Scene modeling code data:
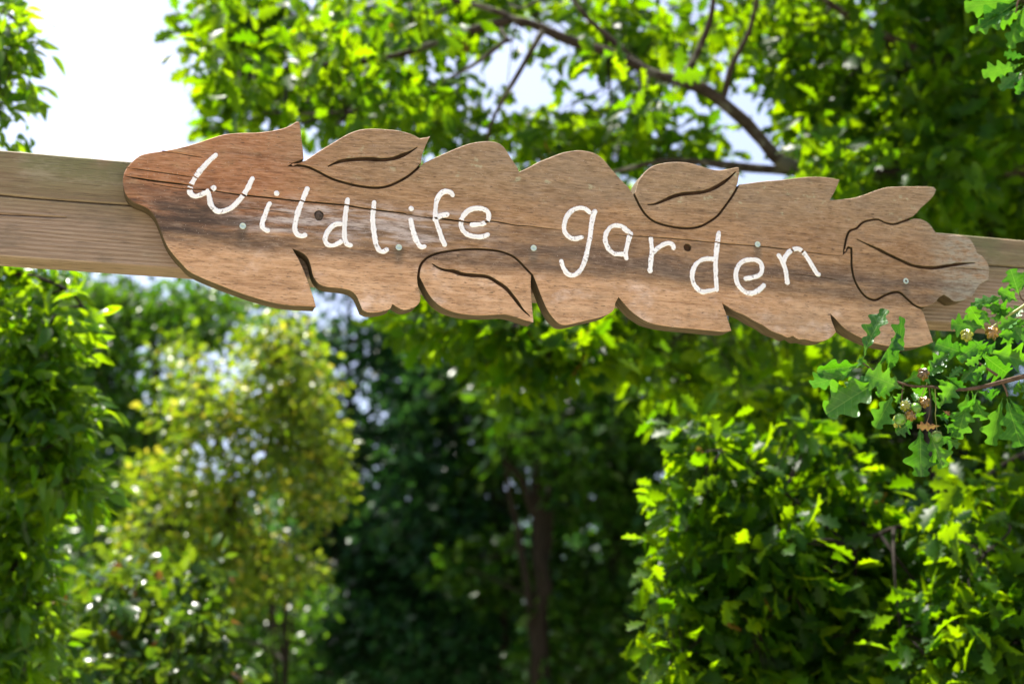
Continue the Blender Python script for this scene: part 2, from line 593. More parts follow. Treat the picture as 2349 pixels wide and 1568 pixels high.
def cap(loops):
    co, ed = [], []
    for lp in loops:
        o = len(co)
        co += [Vector(p) for p in lp]
        ed += [(o + i, o + (i + 1) % len(lp)) for i in range(len(lp))]
    v, e, f, *_ = delaunay_2d_cdt(co, ed, [], 0, 1e-7)
    keep = []
    for t in f:
        c = sum((v[i] for i in t), Vector((0, 0))) / len(t)
        if inside(c, loops[0]) % 2 and not any(inside(c, h) % 2 for h in loops[1:]):
            keep.append(tuple(t))
    return [tuple(p) for p in v], keep


def slab(name, loops, y0, y1, mats, parent, bevel=0.0012, drop_back=False):
    """a flat piece of wood: outline and holes LOOPS in the (u, v) plane, from depth Y0 (front) to Y1, front edges eased"""
    V, F, M = [], [], []
    front = []
    for i, lp in enumerate(loops):
        lp = inset(lp, 0.0)
        fr = inset(lp, bevel if i == 0 else -bevel)
        front.append(fr)
        n = len(lp)
        o = len(V)
        V += [(p[0], y0, p[1]) for p in fr] + [(p[0], y0 + bevel, p[1]) for p in lp] + [(p[0], y1, p[1]) for p in lp]
        for r in (0, 1):
            for k in range(n):
                a, b = o + r * n + k, o + r * n + (k + 1) % n
                q = (a, b, b + n, a + n)
                F.append(q if i == 0 else q[::-1])
                M.append(0 if r == 0 else 1)
    v, t = cap(front)
    o = len(V)
    V += [(p[0], y0, p[1]) for p in v]
    F += [tuple(o + i for i in f) for f in t]
    M += [0] * len(t)
    if not drop_back:
        v, t = cap([inset(lp, 0.0) for lp in loops])
        o = len(V)
        V += [(p[0], y1, p[1]) for p in v]
        F += [tuple(o + i for i in f)[::-1] for f in t]
        M += [1] * len(t)
    me = bpy.data.meshes.new(name)
    me.from_pydata(V, [], F)
    me.update()
    o = link(name, me, mats, parent)
    me.polygons.foreach_set('material_index', M)
    return o


# ------------------------------------------------------------------ the gateway: crossbeam on two posts
gate = tag(empty('timber_gateway', SIGN0, TH), 'weathered timber crossbeam on posts running behind the carved sign', 'gateway')
BT = 0.046                              # depth of the sign's front plane before the beam's face
# corners of the beam's face, measured on its own plane 46 mm behind the sign's face


def uvb(px, py, back=BT):
    r = ray(px, py)
    q0 = SIGN0 - NV * back
    t = ((q0 - CAM) @ NV) / (r @ NV)
    q = CAM + r * t - SIGN0
    return (float(q @ EU), float(q[2]))


zt = np.mean([uvb(x, y)[1] for x, y in ((0, 340), (235, 359.5), (2233, 545), (2349, 551))])
zb = np.mean([uvb(x, y)[1] for x, y in ((235, 602), (393, 610.5), (2133, 741))])
crk = [uvb(*q) for q in ((-260, 424), (-120, 435), (0, 447), (90, 455), (180, 462), (300, 470), (500, 482))]
crk2 = [uvb(*q) for q in ((2040, 585), (2140, 600), (2230, 606), (2320, 612), (2420, 618), (2520, 628))]
crk3 = [uvb(*q) for q in ((-40, 489), (60, 494), (150, 498))]
x0, x1 = -1.78, 1.86
face = [(x0 + (x1 - x0) * t, zb + 0.002 * noise.noise((t * 30, 0, 0))) for t in np.linspace(0, 1, 60)] + \
       [(x0 + (x1 - x0) * t, zt + 0.002 * noise.noise((t * 30, 5, 0))) for t in np.linspace(1, 0, 60)]
bm_ = slab('beam', [face, slot(crk, 0.0026), slot(crk2, 0.003), slot(crk3, 0.0016)], BT, BT + 0.012, [M_BEAM, M_BEAM], gate, 0.003, True)
slab('beam_core', [inset(face, 0.0006)], BT + 0.0118, BT + 0.078, [M_GROOVE, M_BEAM], gate, 0.003)


def box_mesh(name, x0, x1, y0, y1, z0, z1, bev=0.006):
    bm = bmesh.new()
    bmesh.ops.create_cube(bm, size=1)
    for v in bm.verts:
        v.co = ((x0 + x1) / 2 + v.co.x * (x1 - x0), (y0 + y1) / 2 + v.co.y * (y1 - y0), (z0 + z1) / 2 + v.co.z * (z1 - z0))
    bmesh.ops.bevel(bm, geom=bm.edges[:], offset=bev, segments=2, affect='EDGES')
    me = bpy.data.meshes.new(name)
    bm.to_mesh(me)
    bm.free()
    return me


for xc in (-1.68, 1.76):
    link('post', box_mesh('post', xc - 0.075, xc + 0.075, BT + 0.079, BT + 0.229, -2.47, zt + 0.05), M_BEAM, gate)

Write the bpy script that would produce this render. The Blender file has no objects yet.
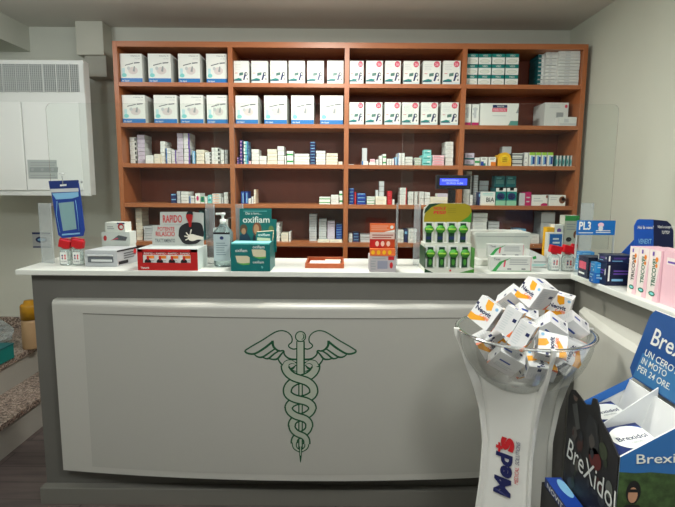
import bpy, math, random
from mathutils import Vector, Matrix
random.seed(4)
# ---------------------------------------------------------------- camera, world, lights, exposure
F = 505.0
EYE = Vector((0, 0, 1.5)); PITCH = math.radians(7.67); ROLL = math.radians(0.4)
fwd = Vector((0, math.cos(PITCH), -math.sin(PITCH)))
r0 = Vector((1, 0, 0)); u0 = r0.cross(fwd)
RT = r0*math.cos(ROLL) + u0*math.sin(ROLL); UP = -r0*math.sin(ROLL) + u0*math.cos(ROLL)
cd = bpy.data.cameras.new('camera'); cam = bpy.data.objects.new('camera', cd)
bpy.context.scene.collection.objects.link(cam); bpy.context.scene.camera = cam
cd.sensor_width = 36; cd.lens = F*36/675; cd.clip_start = .02
M = Matrix((RT, UP, -fwd)).transposed().to_4x4(); M.translation = EYE; cam.matrix_world = M
sc = bpy.context.scene
sc.view_settings.view_transform = 'Standard'; sc.view_settings.look = 'None'
sc.view_settings.gamma = 1; sc.view_settings.use_curve_mapping = False
sc.view_settings.exposure = 0.0
w = bpy.data.worlds.new('world'); sc.world = w; w.use_nodes = True
w.node_tree.nodes['Background'].inputs[0].default_value = (.9, .95, 1, 1)
w.node_tree.nodes['Background'].inputs[1].default_value = 0.0
col = sc.collection
def area(loc, size, power, c, aim=None, sy=None):
    l = bpy.data.lights.new('lamp_light', 'AREA'); l.energy = power; l.color = c; l.size = size
    if sy: l.shape = 'RECTANGLE'; l.size_y = sy
    o = bpy.data.objects.new('lamp_light', l); col.objects.link(o); o.location = loc
    if aim: o.rotation_euler = (Vector(aim)-Vector(loc)).to_track_quat('-Z', 'Y').to_euler()
    return o
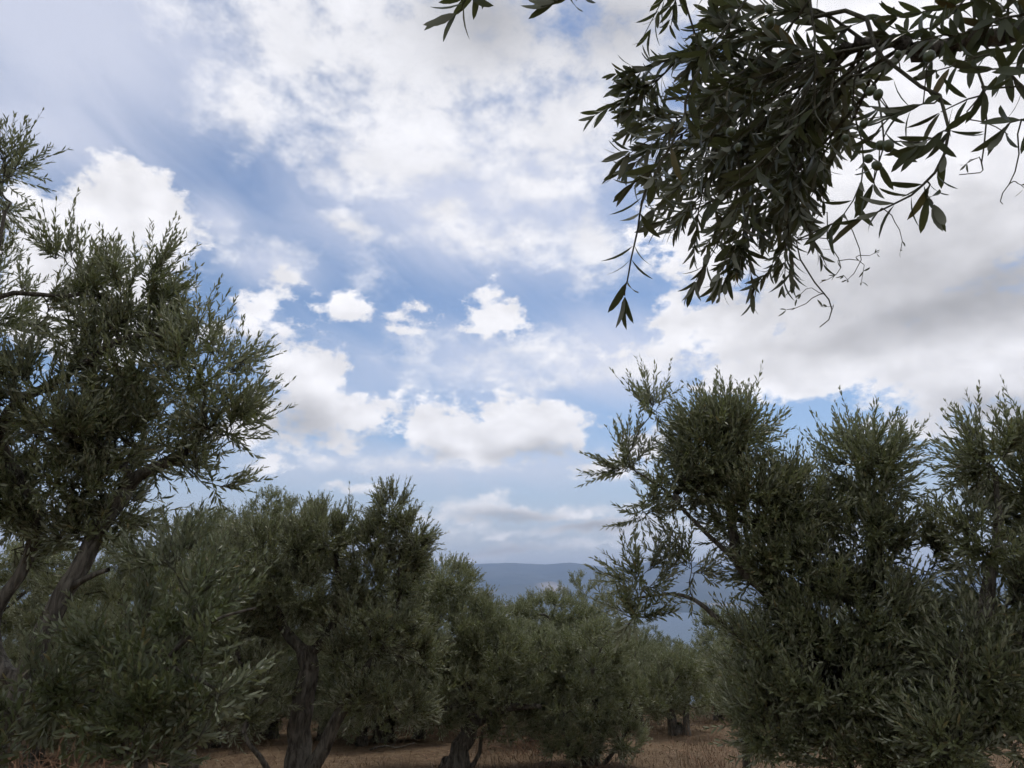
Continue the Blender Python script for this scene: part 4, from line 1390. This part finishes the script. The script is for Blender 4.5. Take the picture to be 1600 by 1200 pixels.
# ------------------------------------------------------------------ dry grass, brush and fallen wood
rng = np.random.default_rng(77)
n = 52000
gy_ = 5.5 + 22 * rng.uniform(0, 1, n) ** 1.6
gx_ = rng.uniform(-0.95, 0.95, n) * (gy_ + 1)
keep = fbm2(gx_ * 0.9 + 60, gy_ * 0.9 + 60, 31, 4) + rng.normal(0, 0.10, n) > 0.47
gx_, gy_ = gx_[keep], gy_[keep]
n = len(gx_)
gz_ = ground_z(gx_, gy_) - 0.01
hgt = rng.uniform(0.02, 0.085, n)
lean = rng.normal(0, 1.1, (n, 2)) * hgt[:, None]
th = rng.uniform(0, 6.28, n)
wd = 0.0025 + 0.0003 * gy_
side = np.stack([np.cos(th) * wd, np.sin(th) * wd, np.zeros(n)], 1)
p0 = np.stack([gx_, gy_, gz_], 1)
midp = p0 + np.stack([lean[:, 0] * 0.35, lean[:, 1] * 0.35, hgt * 0.6], 1)
tipp = p0 + np.stack([lean[:, 0], lean[:, 1], hgt], 1)
v = np.stack([p0 - side, p0 + side, midp + side * 0.7, midp - side * 0.7, tipp], 1)
b_ = np.arange(n)[:, None] * 5
link('dry_grass', mesh_np('dry_grass', v.reshape(-1, 3), [b_ + np.array([[0, 1, 2, 3]]), b_ + np.array([[3, 2, 4]])], M_STRAW), kind='stuff', label='short bleached dry grass covering the grove floor')

n = 9000
cx_ = rng.uniform(-0.9, 0.9, 260)
cy_ = 6.5 + 13 * rng.uniform(0, 1, 260) ** 1.3
w_ = rng.integers(0, 260, n)
gy_ = cy_[w_] + rng.normal(0, 0.16, n)
gx_ = cx_[w_] * (cy_[w_] + 1) + rng.normal(0, 0.16, n)
hgt = rng.uniform(0.06, 0.24, n)
lean = rng.normal(0, 0.45, (n, 2)) * hgt[:, None]
th = rng.uniform(0, 6.28, n)
side = np.stack([np.cos(th), np.sin(th), np.zeros(n)], 1) * 0.0028
p0 = np.stack([gx_, gy_, ground_z(gx_, gy_) - 0.01], 1)
midp = p0 + np.stack([lean[:, 0] * 0.35, lean[:, 1] * 0.35, hgt * 0.6], 1)
tipp = p0 + np.stack([lean[:, 0], lean[:, 1], hgt], 1)
v = np.stack([p0 - side, p0 + side, midp + side * 0.7, midp - side * 0.7, tipp], 1)
b_ = np.arange(n)[:, None] * 5
link('dry_weeds', mesh_np('dry_weeds', v.reshape(-1, 3), [b_ + np.array([[0, 1, 2, 3]]), b_ + np.array([[3, 2, 4]])], M_STRAW), kind='stuff', label='thin tufts of taller dry weeds among the olive trunks')
# fallen leaves under the trees
n = 16000
gy_ = 6 + 15 * rng.uniform(0, 1, n) ** 1.4
gx_ = rng.uniform(-0.9, 0.9, n) * (gy_ + 1)
keep = fbm2(gx_ * 0.5 + 10, gy_ * 0.5 + 10, 51, 3) + rng.normal(0, 0.08, n) > 0.5
gx_, gy_ = gx_[keep], gy_[keep]
n = len(gx_)
P0 = np.stack([gx_, gy_, ground_z(gx_, gy_) + 0.008], 1)
D0 = unit(np.stack([rng.normal(0, 1, n), rng.normal(0, 1, n), rng.normal(0, 0.15, n)], 1))
N0 = unit(np.array([0, 0, 1.0]) + rng.normal(0, 0.3, (n, 3)))
N0 = unit(N0 - D0 * (N0 * D0).sum(1, keepdims=True))
link('leaf_litter', leaves_mesh('leaf_litter', (P0, D0, N0, rng.uniform(0.05, 0.08, n)), np.zeros(3), M_DEAD, 2, 0.16), kind='stuff', label='scattered fallen brown leaves on the grove floor')

TW = []
for q in range(5):
    p = [np.zeros(3)]
    d_ = np.array([0.35, 0, 1.0])
    for s_ in range(6):
        d_ = unit(d_ + rng.normal(0, 0.28, 3))
        p.append(p[-1] + d_ * 0.12)
    parts_ = [tube(smooth_path(np.array(p), 12), np.linspace(0.006, 0.0016, 12), 5)]
    for s_ in (2, 3, 4, 5):
        e = unit(d_ + rng.normal(0, 0.8, 3))
        parts_.append(tube(np.array([p[s_], p[s_] + e * 0.1, p[s_] + e * 0.2 + rng.normal(0, 0.02, 3)]), [0.003, 0.002, 0.001], 4))
    v, f = join(parts_)
    TW.append(mesh_np('dead_twig', v, f, M_DEAD))


def brush(x, Y, count, spread, size, label):
    g = foot(x, Y)
    z = float(ground_z(*g))
    root = link('dead_brush', None, label=label, category='brush', group='dead brush on the grove floor')
    root.location = (g[0], g[1], z - 0.02)
    for q in range(count):
        t = link('dead_twig', TW[q % 5], root)
        t.location = (rng.normal(0, spread), rng.normal(0, spread), 0)
        t.rotation_euler = (rng.normal(0, 0.5), rng.normal(0, 0.5), rng.uniform(0, 6.28))
        s_ = size * rng.uniform(0.6, 1.2)
        t.scale = (s_, s_, s_)
    return root


brush(70, 7.0, 60, 0.30, 1.1, 'reddish heap of dead twigs in the lower left corner')
brush(845, 10.6, 45, 0.28, 0.9, 'tuft of dead twigs under the arching bough in the middle')
brush(1110, 9.5, 22, 0.2, 0.6, 'thin dead weeds on the open ground right of the small olive')

g0 = foot(612, 11.0)
p = np.array([[-0.32, 0.0, 0.02, 0.016], [-0.1, 0.04, 0.06, 0.015], [0.1, -0.02, 0.05, 0.012], [0.34, 0.05, 0.10, 0.006]])
sp = smooth_path(p, 16)
v, f = tube(sp[:, :3], sp[:, 3], 8, 0.3, 9)
fb_ = link('fallen_branch', mesh_np('fallen_branch', v, f, M_BARK, True), label='fallen crooked branch on the dry grass between the trunks', category='branch')
fb_.location = (g0[0], g0[1], float(ground_z(*g0)) + 0.01)
v, f = tube(np.array([sp[8, :3], sp[8, :3] + np.array([0.05, 0.05, 0.10]), sp[8, :3] + np.array([0.14, 0.08, 0.16])]), [0.007, 0.005, 0.002], 6)
link('side_twig', mesh_np('side_twig', v, f, M_BARK, True), fb_)
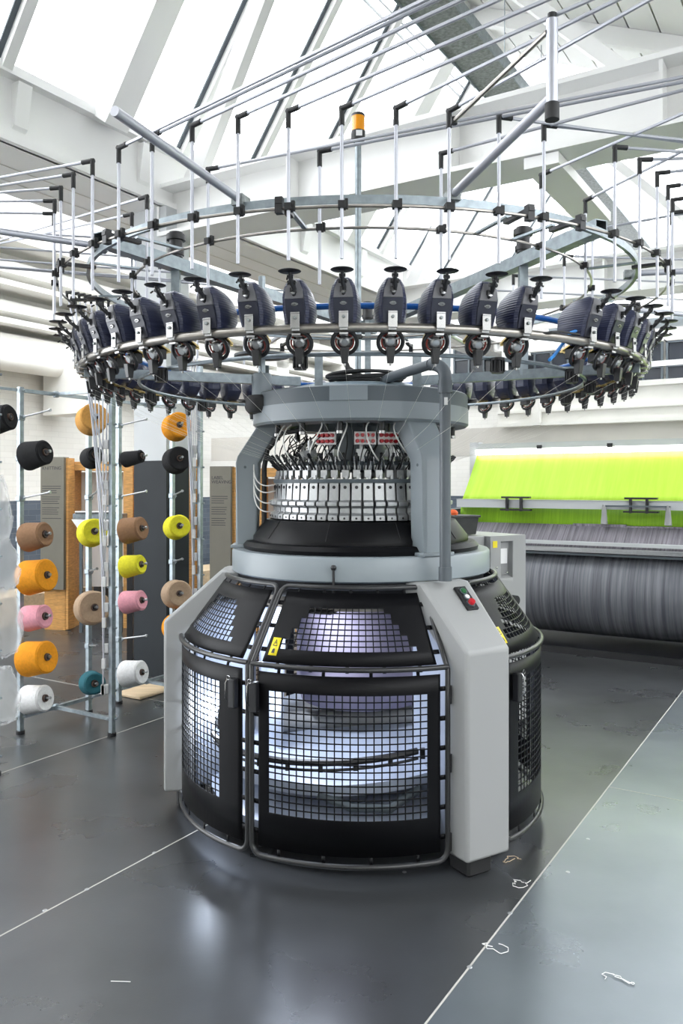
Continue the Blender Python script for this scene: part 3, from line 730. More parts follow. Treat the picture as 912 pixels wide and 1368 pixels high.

* _WRITTEN INSTRUCTION_: Print exactly the first line of the entries and every line after it through the one that contains "return [tuple(p) for p in v], keep", leaving the pictures out.

* _ANSWER TO THE PROBLEM_:
Continue the Blender Python script for this scene: part 2, from line 593. More parts follow. Treat the picture as 2349 pixels wide and 1568 pixels high.
def cap(loops):
    co, ed = [], []
    for lp in loops:
        o = len(co)
        co += [Vector(p) for p in lp]
        ed += [(o + i, o + (i + 1) % len(lp)) for i in range(len(lp))]
    v, e, f, *_ = delaunay_2d_cdt(co, ed, [], 0, 1e-7)
    keep = []
    for t in f:
        c = sum((v[i] for i in t), Vector((0, 0))) / len(t)
        if inside(c, loops[0]) % 2 and not any(inside(c, h) % 2 for h in loops[1:]):
            keep.append(tuple(t))
    return [tuple(p) for p in v], keep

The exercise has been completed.